**Objective:** Retype exactly the lines from the line containing "What Blender Python" through the line containing "C.camera = cam", both included, and nothing more; skip the pictures.

**Given records:**
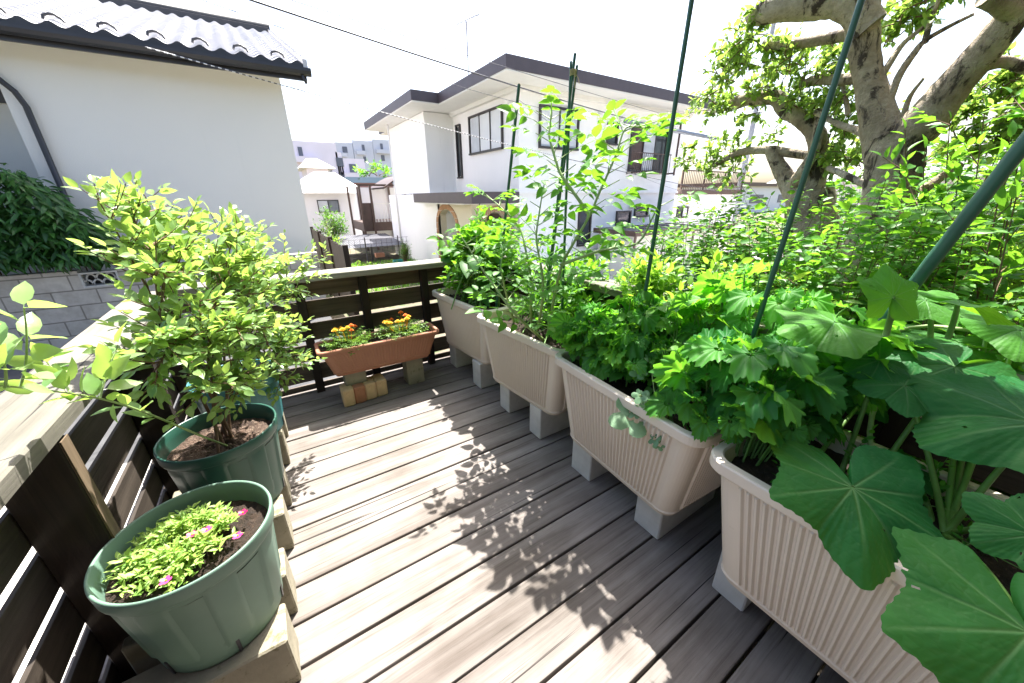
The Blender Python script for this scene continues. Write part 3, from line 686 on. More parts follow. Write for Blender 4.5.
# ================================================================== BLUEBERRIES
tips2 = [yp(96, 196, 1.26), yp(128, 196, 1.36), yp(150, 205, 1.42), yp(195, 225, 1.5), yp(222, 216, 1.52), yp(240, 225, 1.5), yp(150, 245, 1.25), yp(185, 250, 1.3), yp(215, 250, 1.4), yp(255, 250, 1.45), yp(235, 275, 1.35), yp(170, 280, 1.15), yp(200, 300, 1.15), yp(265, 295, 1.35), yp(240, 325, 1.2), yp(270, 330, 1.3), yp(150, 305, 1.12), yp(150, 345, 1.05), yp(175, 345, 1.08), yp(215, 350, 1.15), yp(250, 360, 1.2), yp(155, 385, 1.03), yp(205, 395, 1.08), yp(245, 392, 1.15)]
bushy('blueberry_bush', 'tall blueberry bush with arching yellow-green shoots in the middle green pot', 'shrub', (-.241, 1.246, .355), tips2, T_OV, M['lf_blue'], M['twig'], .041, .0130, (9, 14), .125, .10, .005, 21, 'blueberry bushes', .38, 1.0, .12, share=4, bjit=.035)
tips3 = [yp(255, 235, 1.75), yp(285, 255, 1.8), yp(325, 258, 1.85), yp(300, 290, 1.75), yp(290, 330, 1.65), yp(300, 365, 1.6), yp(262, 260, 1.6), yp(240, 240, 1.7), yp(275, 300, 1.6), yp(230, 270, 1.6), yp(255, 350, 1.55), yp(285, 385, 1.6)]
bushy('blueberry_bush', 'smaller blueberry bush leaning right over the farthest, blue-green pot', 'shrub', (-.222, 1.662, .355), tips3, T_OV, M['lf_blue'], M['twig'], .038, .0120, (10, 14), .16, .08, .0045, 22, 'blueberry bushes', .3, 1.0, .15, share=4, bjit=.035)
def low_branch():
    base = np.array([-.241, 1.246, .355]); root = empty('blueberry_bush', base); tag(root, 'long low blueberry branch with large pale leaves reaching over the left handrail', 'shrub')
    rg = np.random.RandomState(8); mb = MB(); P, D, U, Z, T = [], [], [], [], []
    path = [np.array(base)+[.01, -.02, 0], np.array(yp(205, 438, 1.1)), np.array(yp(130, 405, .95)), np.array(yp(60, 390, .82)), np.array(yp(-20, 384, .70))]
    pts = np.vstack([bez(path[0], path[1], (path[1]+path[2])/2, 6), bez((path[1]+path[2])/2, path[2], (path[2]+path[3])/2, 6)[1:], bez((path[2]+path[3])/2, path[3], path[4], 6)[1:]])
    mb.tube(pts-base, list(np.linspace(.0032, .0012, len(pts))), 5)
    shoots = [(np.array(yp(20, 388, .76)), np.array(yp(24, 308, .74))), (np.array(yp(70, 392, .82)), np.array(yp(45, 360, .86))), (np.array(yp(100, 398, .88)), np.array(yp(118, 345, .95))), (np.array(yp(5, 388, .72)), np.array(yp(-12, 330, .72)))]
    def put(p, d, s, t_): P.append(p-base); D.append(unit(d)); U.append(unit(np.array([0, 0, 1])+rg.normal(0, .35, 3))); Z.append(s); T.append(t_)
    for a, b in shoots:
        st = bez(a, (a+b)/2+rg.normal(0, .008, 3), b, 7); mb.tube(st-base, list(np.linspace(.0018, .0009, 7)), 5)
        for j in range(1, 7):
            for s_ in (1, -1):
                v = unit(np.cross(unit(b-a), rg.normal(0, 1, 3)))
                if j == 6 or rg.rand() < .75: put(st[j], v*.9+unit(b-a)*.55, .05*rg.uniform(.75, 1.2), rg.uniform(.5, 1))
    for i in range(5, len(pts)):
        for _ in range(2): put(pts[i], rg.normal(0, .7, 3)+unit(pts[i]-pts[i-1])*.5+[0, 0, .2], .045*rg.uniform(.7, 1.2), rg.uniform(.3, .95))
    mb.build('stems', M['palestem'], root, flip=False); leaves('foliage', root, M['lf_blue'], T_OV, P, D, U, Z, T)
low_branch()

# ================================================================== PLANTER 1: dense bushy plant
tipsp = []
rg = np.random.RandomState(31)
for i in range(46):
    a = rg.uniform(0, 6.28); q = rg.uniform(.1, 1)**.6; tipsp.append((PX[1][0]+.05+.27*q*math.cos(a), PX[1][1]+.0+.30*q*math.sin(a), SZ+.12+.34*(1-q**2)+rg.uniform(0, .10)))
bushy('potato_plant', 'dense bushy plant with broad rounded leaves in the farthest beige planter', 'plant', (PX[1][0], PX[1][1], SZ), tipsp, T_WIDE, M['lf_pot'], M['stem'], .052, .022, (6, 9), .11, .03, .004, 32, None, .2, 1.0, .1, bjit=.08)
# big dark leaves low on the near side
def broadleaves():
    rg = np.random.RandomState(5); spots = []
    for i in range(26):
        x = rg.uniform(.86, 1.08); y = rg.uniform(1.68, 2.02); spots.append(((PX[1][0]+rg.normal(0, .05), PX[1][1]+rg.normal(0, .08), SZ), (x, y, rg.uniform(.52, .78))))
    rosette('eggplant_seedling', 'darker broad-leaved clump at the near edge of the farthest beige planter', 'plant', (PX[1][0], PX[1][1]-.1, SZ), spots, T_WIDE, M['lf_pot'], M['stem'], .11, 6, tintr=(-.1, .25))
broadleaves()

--

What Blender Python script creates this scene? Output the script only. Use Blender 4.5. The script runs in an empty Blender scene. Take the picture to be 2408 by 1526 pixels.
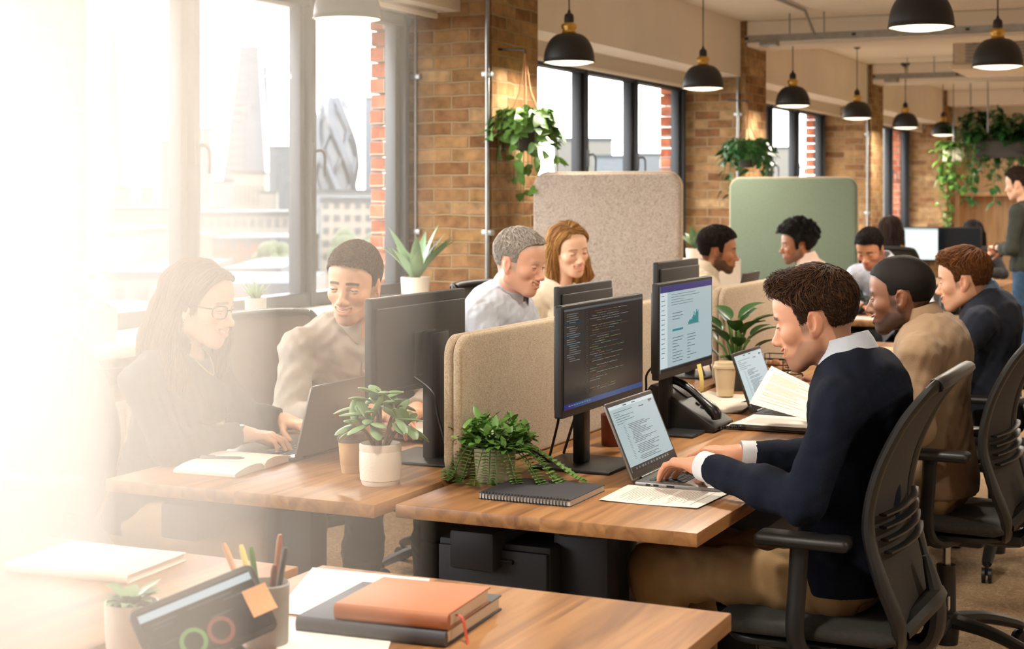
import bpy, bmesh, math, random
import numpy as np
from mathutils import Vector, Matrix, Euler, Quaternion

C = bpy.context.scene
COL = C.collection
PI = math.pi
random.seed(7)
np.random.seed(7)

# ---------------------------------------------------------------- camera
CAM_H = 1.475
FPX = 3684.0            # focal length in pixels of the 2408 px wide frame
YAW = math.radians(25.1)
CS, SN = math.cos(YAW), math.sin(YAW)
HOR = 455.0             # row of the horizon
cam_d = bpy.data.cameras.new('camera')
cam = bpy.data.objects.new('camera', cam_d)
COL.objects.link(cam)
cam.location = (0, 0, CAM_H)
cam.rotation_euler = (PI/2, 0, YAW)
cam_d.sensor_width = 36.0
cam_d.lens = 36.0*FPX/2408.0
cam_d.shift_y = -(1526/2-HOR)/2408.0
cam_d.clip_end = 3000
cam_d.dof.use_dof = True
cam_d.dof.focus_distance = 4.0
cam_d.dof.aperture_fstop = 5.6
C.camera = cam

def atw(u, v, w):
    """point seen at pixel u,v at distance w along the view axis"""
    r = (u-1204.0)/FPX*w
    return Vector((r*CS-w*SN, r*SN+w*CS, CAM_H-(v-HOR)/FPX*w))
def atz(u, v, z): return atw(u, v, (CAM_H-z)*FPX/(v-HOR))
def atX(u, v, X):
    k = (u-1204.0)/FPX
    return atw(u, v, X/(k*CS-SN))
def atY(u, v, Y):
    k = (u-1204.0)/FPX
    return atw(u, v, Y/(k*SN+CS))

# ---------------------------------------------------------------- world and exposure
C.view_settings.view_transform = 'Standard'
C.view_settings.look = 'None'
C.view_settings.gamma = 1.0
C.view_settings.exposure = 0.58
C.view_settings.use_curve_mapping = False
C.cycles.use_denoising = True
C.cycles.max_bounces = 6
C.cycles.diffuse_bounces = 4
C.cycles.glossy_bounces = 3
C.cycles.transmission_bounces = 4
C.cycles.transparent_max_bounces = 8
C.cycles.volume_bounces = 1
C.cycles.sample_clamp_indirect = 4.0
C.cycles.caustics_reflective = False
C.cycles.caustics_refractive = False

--

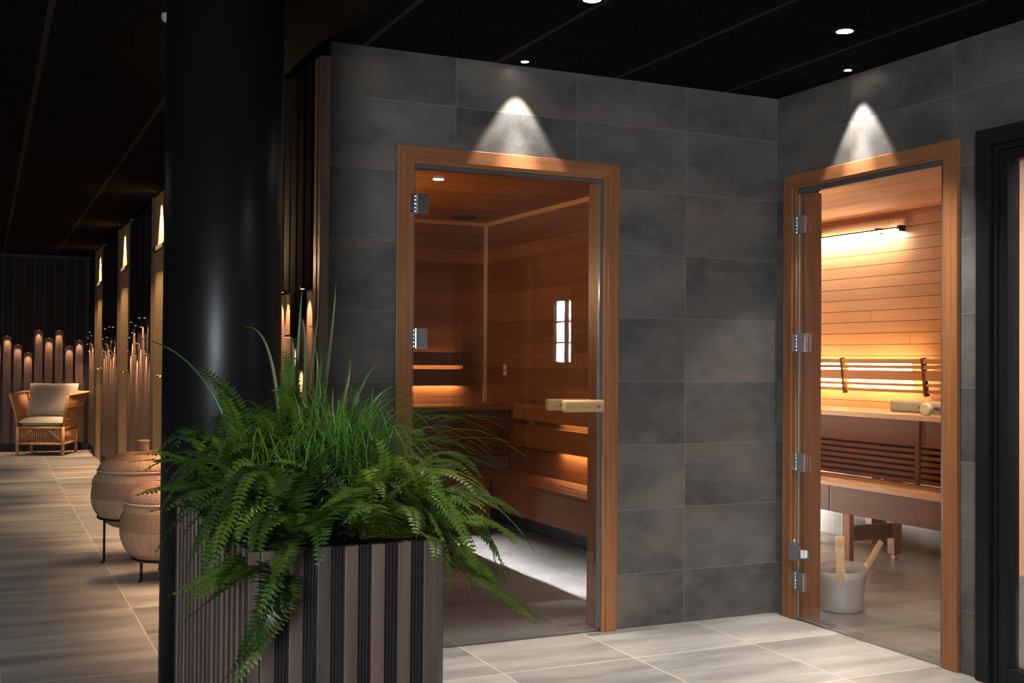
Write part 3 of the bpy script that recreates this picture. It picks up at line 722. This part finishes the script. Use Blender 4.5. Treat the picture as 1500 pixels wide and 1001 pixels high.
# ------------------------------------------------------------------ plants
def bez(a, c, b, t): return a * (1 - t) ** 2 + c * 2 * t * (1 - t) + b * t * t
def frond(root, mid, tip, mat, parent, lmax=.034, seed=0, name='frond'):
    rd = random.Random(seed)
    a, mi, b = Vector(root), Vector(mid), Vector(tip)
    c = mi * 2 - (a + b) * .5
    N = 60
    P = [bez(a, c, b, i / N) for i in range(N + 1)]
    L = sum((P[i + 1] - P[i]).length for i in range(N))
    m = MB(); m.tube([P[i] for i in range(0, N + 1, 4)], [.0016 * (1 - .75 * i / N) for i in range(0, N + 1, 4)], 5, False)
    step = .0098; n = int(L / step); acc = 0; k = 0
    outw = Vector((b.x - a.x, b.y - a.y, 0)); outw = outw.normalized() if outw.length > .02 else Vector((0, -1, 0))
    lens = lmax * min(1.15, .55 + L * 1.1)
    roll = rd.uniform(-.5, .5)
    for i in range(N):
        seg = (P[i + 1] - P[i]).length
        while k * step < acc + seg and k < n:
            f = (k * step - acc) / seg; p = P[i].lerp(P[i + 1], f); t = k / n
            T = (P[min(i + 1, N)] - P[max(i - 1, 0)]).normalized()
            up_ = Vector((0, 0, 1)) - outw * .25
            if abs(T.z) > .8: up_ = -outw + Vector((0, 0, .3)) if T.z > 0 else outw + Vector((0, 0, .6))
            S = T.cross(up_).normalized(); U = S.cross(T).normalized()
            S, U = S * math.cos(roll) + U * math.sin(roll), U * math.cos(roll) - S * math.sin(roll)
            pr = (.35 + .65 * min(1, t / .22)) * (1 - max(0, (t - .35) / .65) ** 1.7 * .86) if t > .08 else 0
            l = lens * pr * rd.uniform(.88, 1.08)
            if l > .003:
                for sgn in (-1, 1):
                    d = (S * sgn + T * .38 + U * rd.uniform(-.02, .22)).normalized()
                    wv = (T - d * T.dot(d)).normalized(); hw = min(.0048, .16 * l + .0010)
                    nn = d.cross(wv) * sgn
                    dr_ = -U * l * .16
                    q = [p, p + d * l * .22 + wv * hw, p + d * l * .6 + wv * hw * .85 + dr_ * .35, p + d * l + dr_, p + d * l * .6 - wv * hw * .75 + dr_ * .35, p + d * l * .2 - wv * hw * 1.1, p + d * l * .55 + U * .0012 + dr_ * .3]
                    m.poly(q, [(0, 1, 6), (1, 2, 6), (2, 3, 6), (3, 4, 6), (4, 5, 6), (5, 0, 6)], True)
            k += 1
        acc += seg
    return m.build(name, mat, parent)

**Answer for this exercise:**
What Blender Python script creates this scene? Output the script only. Use Blender 4.5. The script runs in an empty Blender scene. Take the picture to be 2408 by 1526 pixels.
import bpy, bmesh, math, random
import numpy as np
from mathutils import Vector, Matrix, Euler, Quaternion

C = bpy.context.scene
COL = C.collection
PI = math.pi
random.seed(7)
np.random.seed(7)

# ---------------------------------------------------------------- camera
CAM_H = 1.475
FPX = 3684.0            # focal length in pixels of the 2408 px wide frame
YAW = math.radians(25.1)
CS, SN = math.cos(YAW), math.sin(YAW)
HOR = 455.0             # row of the horizon
cam_d = bpy.data.cameras.new('camera')
cam = bpy.data.objects.new('camera', cam_d)
COL.objects.link(cam)
cam.location = (0, 0, CAM_H)
cam.rotation_euler = (PI/2, 0, YAW)
cam_d.sensor_width = 36.0
cam_d.lens = 36.0*FPX/2408.0
cam_d.shift_y = -(1526/2-HOR)/2408.0
cam_d.clip_end = 3000
cam_d.dof.use_dof = True
cam_d.dof.focus_distance = 4.0
cam_d.dof.aperture_fstop = 5.6
C.camera = cam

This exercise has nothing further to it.